Altro aspetto messo in luce è il problema molto diffuso nel pontremolese dell’oscillazione tra le lettere o e u. Fatto che si presenta in molti casi, in cui l’etimo di base è usualmente con la o (porta) mentre nei derivati compare la u (purtun, purtier, spurtel). Non meno significativa l’oscillazione che si propone in particolare nelle parole composte dal prefisso ri, che indicano l’idea di reiterazione (rifare, ridare) che in pontremolese si trasforma in ar (arfer, arder), modifica che si verifica anche in forme verbali inizianti con ra o re (raccontare diventa arkunter, regalare argaler).

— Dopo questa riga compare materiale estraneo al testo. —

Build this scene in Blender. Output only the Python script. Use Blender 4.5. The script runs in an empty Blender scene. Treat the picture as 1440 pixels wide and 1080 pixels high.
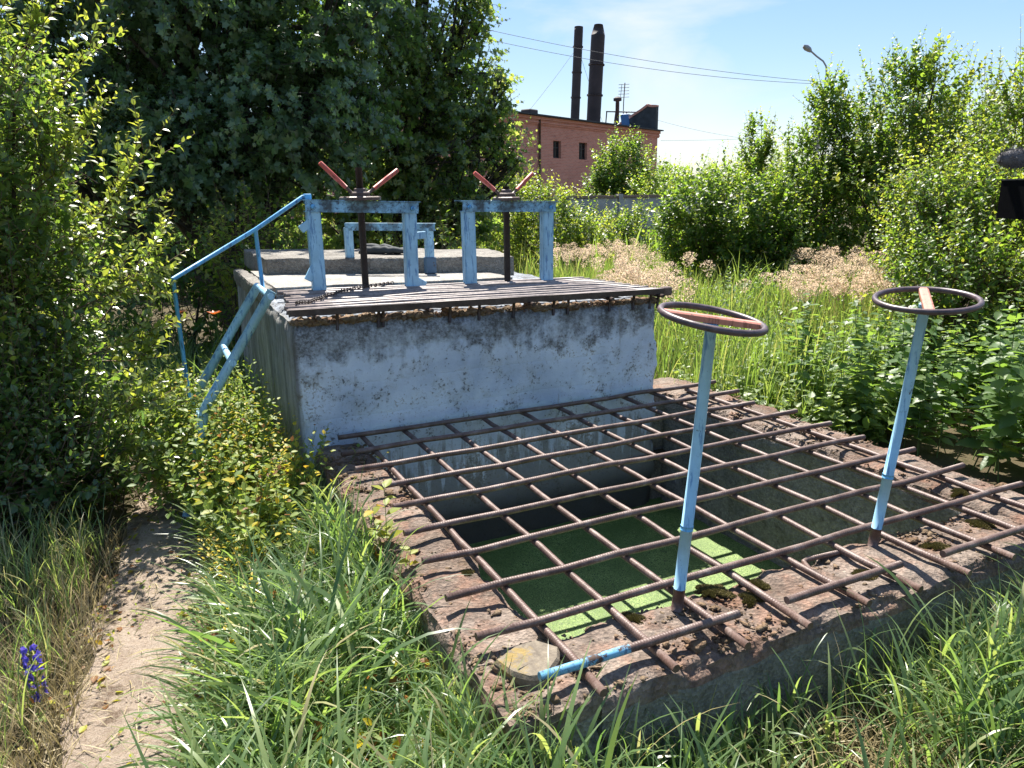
import bpy, math, random
import numpy as np

rng = np.random.default_rng(7)
random.seed(7)
S = bpy.context.scene
C = S.collection
R = math.radians

# ------------------------------------------------------------------ camera
cam_d = bpy.data.cameras.new('camera')
cam = bpy.data.objects.new('camera', cam_d)
C.objects.link(cam)
from mathutils import Matrix
_r = np.array([[0.99991011, -0.01340788, 0.0], [-0.00329948, -0.24606296, 0.96924823], [-0.01299556, -0.96916111, -0.24608508]])
M = Matrix.Identity(4)
for i in range(3):
    M[i][0] = _r[i, 0]; M[i][1] = -_r[i, 1]; M[i][2] = -_r[i, 2]
M[2][3] = 1.72
cam.matrix_world = M
cam_d.sensor_width = 36.0
cam_d.lens = 26.5
cam_d.clip_start = 0.05
cam_d.clip_end = 4000.0
S.camera = cam

# ------------------------------------------------------------------ world, sun, exposure
SUN_EL = R(57.5)
SUN_AZ = (-0.184, 0.983)                      # horizontal direction towards the sun
w = bpy.data.worlds.new('World')
S.world = w
w.use_nodes = True
nt = w.node_tree
nt.nodes.clear()
sky = nt.nodes.new('ShaderNodeTexSky')
sky.sky_type = 'NISHITA'
sky.sun_disc = False
sky.sun_elevation = SUN_EL
sky.sun_rotation = math.atan2(SUN_AZ[0], SUN_AZ[1])
sky.altitude = 100.0
sky.air_density = 1.0
sky.dust_density = 0.6
sky.ozone_density = 2.5
tc = nt.nodes.new('ShaderNodeTexCoord')
mp = nt.nodes.new('ShaderNodeMapping')
mp.inputs['Scale'].default_value = (2.2, 2.2, 7.0)
mp.inputs['Location'].default_value = (14 * 1.37, 14 * 0.71, 14 * 0.43)
nz = nt.nodes.new('ShaderNodeTexNoise')
nz.inputs['Scale'].default_value = 1.3
nz.inputs['Detail'].default_value = 9.0
nz.inputs['Roughness'].default_value = 0.55
nz.inputs['Distortion'].default_value = 0.6
cr = nt.nodes.new('ShaderNodeValToRGB')
cr.color_ramp.elements[0].position = 0.485
cr.color_ramp.elements[1].position = 0.76
cr.color_ramp.elements[1].color = (0.8, 0.8, 0.8, 1)
mx = nt.nodes.new('ShaderNodeMixRGB')
mx.inputs[2].default_value = (2.35, 2.45, 2.55, 1)
bg = nt.nodes.new('ShaderNodeBackground')
bg.inputs['Strength'].default_value = 0.15
wo = nt.nodes.new('ShaderNodeOutputWorld')
L = nt.links.new
L(tc.outputs['Generated'], mp.inputs['Vector'])
L(mp.outputs['Vector'], nz.inputs['Vector'])
L(nz.outputs['Fac'], cr.inputs['Fac'])
L(cr.outputs['Color'], mx.inputs[0])
gm = nt.nodes.new('ShaderNodeGamma')              # evens out the whole sky a little, as thin high haze does
gm.inputs['Gamma'].default_value = 0.5
L(sky.outputs['Color'], gm.inputs['Color'])
hs = nt.nodes.new('ShaderNodeHueSaturation')
hs.inputs['Hue'].default_value = 0.508
hs.inputs['Saturation'].default_value = 1.85
L(gm.outputs['Color'], hs.inputs['Color'])
L(hs.outputs['Color'], mx.inputs[1])
L(mx.outputs['Color'], bg.inputs['Color'])
L(bg.outputs['Background'], wo.inputs['Surface'])

sd = bpy.data.lights.new('sun', 'SUN')
sd.energy = 5.0
sd.angle = R(0.53)
sd.color = (1.0, 0.95, 0.86)
so = bpy.data.objects.new('sun', sd)
C.objects.link(so)
from mathutils import Vector
_d = Vector((SUN_AZ[0] * math.cos(SUN_EL), SUN_AZ[1] * math.cos(SUN_EL), math.sin(SUN_EL)))
so.rotation_euler = _d.to_track_quat('Z', 'Y').to_euler()
so.location = (-10, 30, 40)

vs = S.view_settings
vs.view_transform = 'Standard'
vs.look = 'None'
vs.gamma = 1.0
vs.use_curve_mapping = False
vs.exposure = 1.5
S.cycles.max_bounces = 8
S.cycles.diffuse_bounces = 4
S.cycles.glossy_bounces = 3
S.cycles.transmission_bounces = 6
S.cycles.transparent_max_bounces = 8
S.cycles.sample_clamp_indirect = 6.0

# ------------------------------------------------------------------ frame of the concrete works
# local axes: x runs along the grate bars, y runs away from the photographer, z up
ORG = np.array([-0.82066, 3.95405, 0.0])
ANG = R(25.656)
UH = np.array([math.cos(ANG), math.sin(ANG), 0.0])
WH = np.array([-math.sin(ANG), math.cos(ANG), 0.0])
ZG = 0.429


def l2w(P):
    P = np.asarray(P, float)
    return ORG + P[..., 0:1] * UH + P[..., 1:2] * WH + P[..., 2:3] * np.array([0, 0, 1.0])


def w2l(P):
    P = np.asarray(P, float) - ORG
    return np.stack([P @ UH, P @ WH, P[..., 2]], -1)


# ------------------------------------------------------------------ numpy noise
def _h(ix, iy, iz, s):
    n = (ix.astype(np.int64) * 73856093) ^ (iy.astype(np.int64) * 19349663) ^ (iz.astype(np.int64) * 83492791) ^ (s * 2654435761)
    n = (n ^ (n >> 13)) * 1274126177
    n = n & 0xffffffff
    n = ((n ^ (n >> 16)) * 2246822519) & 0xffffffff
    return (n & 0xffff) / 65535.0


def vnoise(P, s=0):
    P = np.asarray(P, float)
    i = np.floor(P)
    f = P - i
    f = f * f * (3 - 2 * f)
    i = i.astype(np.int64)
    out = 0
    for dx in (0, 1):
        for dy in (0, 1):
            for dz in (0, 1):
                wgt = (f[..., 0] if dx else 1 - f[..., 0]) * (f[..., 1] if dy else 1 - f[..., 1]) * (f[..., 2] if dz else 1 - f[..., 2])
                out = out + wgt * _h(i[..., 0] + dx, i[..., 1] + dy, i[..., 2] + dz, s)
    return out * 2 - 1


def fbm(P, s=0, octv=4, gain=0.5):
    P = np.asarray(P, float)
    a = 1.0
    t = 0
    for k in range(octv):
        t = t + a * vnoise(P * (2.03 ** k), s + k * 17)
        a *= gain
    return t


def nrm(v):
    return v / np.maximum(np.linalg.norm(v, axis=-1, keepdims=True), 1e-9)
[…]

L’obiettivo del prof. Bertocchi è quindi quello di recuperare un bagaglio di memorie “con tutti i loro significati storici ed etnografici ed inserite in un contesto cui fare riferimento per tentare di ridare vita ad una lingua parlata in tutti i sensi”. Un vocabolario che si vuole porre come supporto a quanto vorranno provare a ritrovare la strada sulla quale è passata, nei secoli, una lunga generazione di pontremolesi “dando spazio alle parole di ieri per rigenerarle alle esigenze dell’oggi”.

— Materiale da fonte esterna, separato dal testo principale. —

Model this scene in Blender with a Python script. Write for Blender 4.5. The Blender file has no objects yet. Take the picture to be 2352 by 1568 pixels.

Il testo è introdotto da un prezioso saggio dello stesso Bertocchi e corredato da suggestive immagini d’epoca di Pontremoli. Ma il viaggio che ci propone Bertocchi non è solo linguistico, è anche storico culturale, con le parole del vocabolario che sono arricchite di esempi pratici, come il caso della parola “bun” (buono, bene) con il calzante esempio “dagh un bucer d’kal bun” (dacci un bicchiere di quello buono) frase che senza dubbio sarà stata ripetuta più di una volta nelle osterie di Pontremoli. E ancora sono presenti delle vere e proprie descrizioni, come ad esempio l’ampia narrazione della disfida tra il rione di San Nicolò e di San Geminiano in merito alla parola falò.
Insomma un vocabolario che si presenta come un punto di arrivo e di partenza per i vecchi e i giovani per rilanciare la lingua dei nostri padri.   (r.s.)